Estas divergencias se han trasladado al ámbito de la gobernanza económica global y al debate sobre la idoneidad de determinadas instituciones como el Fondeo Monetario Internacional o el Banco Mundial de colmar las expectativas de las potencias emergentes a la hora de encontrar su lugar bajo el sol en las mismas.
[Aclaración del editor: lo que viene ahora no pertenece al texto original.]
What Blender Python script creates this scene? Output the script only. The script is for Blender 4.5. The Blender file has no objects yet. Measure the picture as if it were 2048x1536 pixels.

Sorprende a este respecto la rápida incorporación de determinados Estados europeos como es el caso del propio Reino Unido a las nuevas instituciones creadas por los BRICS, particularmente al denominado Banco Asiático de Inversión en Infraestructuras, abiertamente cuestionada por Estados Unidos –y al que no se han adherido sus principales aliados en Asia, como es el caso de Japón–. Especialmente cuando son los europeos los que más tienen que perder en las cuotas de voto que mantienen en instituciones como las de Bretton Woods en el caso de que se hiciese un nuevo reparto, acorde con los cambios producidos en el porcentaje de PIB global que sirven de manera parcial para determinar las mismas. En estos dos puntos, las divergencias de intereses entre los aliados hacen también plantear una tendencia negativa en el corto y medio plazo.